[コラム]文在寅政権支持層の離反と「進歩の分裂」


[コラム]文在寅政権支持層の離反と「進歩の分裂」

 共に民主党の状況も似たようなものだ。10日、野党「国民の力」の無制限討論(フィリバスター)による阻止を突破し、公捜処法改正案を国会で可決した。検察改革の足場が築かれた。しかし世論調査では「間違っている」との回答(54.2%)が「よくやった」との回答(39.6%)を上回った。進歩層の32%も「間違っている」と答えた。

 現政権支持層の離反は「進歩派の分裂」を意味する。突然のことではない。始まりは「チョ・グク事態」だった。一方は、「チョ・グク守護」と検察改革を同一視し、チョ・グクの辞任に反対した。もう一方は逆に、チョ・グク守護に無理に執着すれば、検察改革には逆効果となると主張した。

 チュ・ミエとユン・ソクヨルの対立は進歩派の分裂を加速させた。一方は、チュ長官支持と検察改革を同一視する。もう一方は、チュ長官の強引なやり方が検察改革には妨げとなると懸念する。進歩層の44.6%は「ユン総長の辞任」に賛成する。チュ長官の辞任に賛成する29.3%より多い。しかし「二人とも辞任」に賛成した13.2%を考慮すれば、事実上進歩層は二つに割れている。

 「朴槿恵(パク・クネ)大統領の支持率最低値、コンクリート支持層にひび」(2016年10月14日付、本紙報道)。現状況は4年前と見かけ上は瓜二つだ。チェ・スンシル国政壟断に対する安易な対応で支持層すら離反し、朴前大統領の支持率は急落した。様々な面で異なる二つの政権を比較するのは無理かもしれない。しかし、政治において最も重要なのは民意だという点は同じだ。

 進歩派の分裂は、大統領を早期のレームダックに落とし入れる可能性がある。来年4月の補欠選挙の見通しも不透明になる。しかし政治的な有利不利よりも胸が痛むのは、誰もが渇望していた「国民統合」が難しくなったことだ。4年前のろうそく革命では、極右勢力を除く多くの国民が気持ちを一つにした。大統領も「真の国民統合が始まった日として歴史に記録されるだろう」と約束した。しかし、保守派を包摂するどころか、進歩派すら割れているのだから。
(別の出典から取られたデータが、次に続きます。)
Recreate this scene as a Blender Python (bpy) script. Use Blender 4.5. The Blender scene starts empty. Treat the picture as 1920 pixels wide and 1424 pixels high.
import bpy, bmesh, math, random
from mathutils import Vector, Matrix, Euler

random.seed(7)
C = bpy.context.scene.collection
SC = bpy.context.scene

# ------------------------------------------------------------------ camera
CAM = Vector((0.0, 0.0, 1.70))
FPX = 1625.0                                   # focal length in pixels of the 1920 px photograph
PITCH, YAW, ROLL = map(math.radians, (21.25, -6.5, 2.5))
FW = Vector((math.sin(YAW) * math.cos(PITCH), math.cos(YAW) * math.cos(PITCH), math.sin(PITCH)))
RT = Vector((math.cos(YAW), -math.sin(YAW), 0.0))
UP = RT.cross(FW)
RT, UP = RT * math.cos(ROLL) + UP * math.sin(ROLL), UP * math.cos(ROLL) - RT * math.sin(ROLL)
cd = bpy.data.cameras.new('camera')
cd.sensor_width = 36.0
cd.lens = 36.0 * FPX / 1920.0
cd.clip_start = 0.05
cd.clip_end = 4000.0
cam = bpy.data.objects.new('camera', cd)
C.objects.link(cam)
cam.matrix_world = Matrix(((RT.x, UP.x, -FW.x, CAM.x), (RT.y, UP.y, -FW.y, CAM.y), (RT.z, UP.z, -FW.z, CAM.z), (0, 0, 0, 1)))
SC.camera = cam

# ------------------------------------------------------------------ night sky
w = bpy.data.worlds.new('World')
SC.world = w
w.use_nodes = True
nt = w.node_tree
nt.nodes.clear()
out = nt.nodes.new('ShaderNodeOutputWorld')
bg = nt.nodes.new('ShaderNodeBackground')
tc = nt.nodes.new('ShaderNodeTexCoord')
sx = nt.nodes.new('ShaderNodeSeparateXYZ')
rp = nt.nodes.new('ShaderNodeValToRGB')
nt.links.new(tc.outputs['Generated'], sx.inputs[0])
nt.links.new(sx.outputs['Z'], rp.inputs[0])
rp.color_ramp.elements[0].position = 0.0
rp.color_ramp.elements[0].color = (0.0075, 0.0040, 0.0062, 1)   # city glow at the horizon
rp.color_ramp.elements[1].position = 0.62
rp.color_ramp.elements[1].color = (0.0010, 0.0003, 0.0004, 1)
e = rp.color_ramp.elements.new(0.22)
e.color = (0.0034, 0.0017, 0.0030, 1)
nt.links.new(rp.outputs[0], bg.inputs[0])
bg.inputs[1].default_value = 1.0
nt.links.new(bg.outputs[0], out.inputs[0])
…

歴史的な挫折だ。

 進歩派の分裂は、民主主義と進歩派の伝統的価値が後退した結果だ。目的が正しくとも、過程と手続きが間違っていれば、国民の支持は得られない。手続き上の正当性が不足しているにもかかわらず、任期が保障された検察総長を引きずり降ろそうとするような「非常識」と「空回り」が検察の中立性と独立性を毀損したという非難を自ら招いた。

 自称検察主義者であるユン総長が“生きた権力”も厳正に捜査する「英雄」のように浮かび上がり、与党の次期有力大統領候補よりも高い支持率を得る荒唐無稽が繰り広げられている。国民は検察改革には反対しない。文大統領が15日の国務会議で検察に対する民主的統制を強調したことにも、国民は同意するだろう。しかし、なぜ支持層が離反し、進歩派が分裂するのか、省察が必要だ。

 内部批判を謙虚に受け止めるどころか「反改革」ないし「裏切り」と非難する態度は、傲慢と独善のイメージを人々に抱かせる。進歩派が閉鎖的な「陣営論理」に閉じこもっている態度も退行的だ。事の是非や真実が何なのかよりも、自分が好きか嫌いか、敵か味方かを重視する二分法的な態度がはびこっている。政権勢力が何をしても「できそこない」の野党を支持することはないと盲信することは、国民を愚弄するものだ。

 進歩派分裂の構造的要因についての省察も必要だ。軍部独裁時代には、保守派は既得権擁護勢力、進歩派は既得権打破勢力だった。しかし、この30年で状況は変わった。6つの政権を進歩派と保守派がちょうど半分ずつ分かち合った。進歩派も政界、官界、経済界、学界など、社会の至るところで高い地位に着き、既得権化が進んだ。チョ・グク一家問題、現政権の高位公職者の複数住宅保有、ソウルと釜山(プサン)の市長の強制わいせつ事件に国民が見たものはそれだ。そして自省ではなく、その隠蔽に汲々とする「自分はロマンス、他人は不倫」(同じ行為でも他者のことは非難し自分のことは正当化すること)的な態度に進歩派すら割れた。

 ろうそく革命では「平等、公正、正義」に象徴される進歩的価値が全国民へと広がった。しかし今、進歩派は分裂か拡張かの岐路に立たされている。韓国社会は、進歩-保守のフレームよりも改革-守旧のフレームの方が重要になりつつある。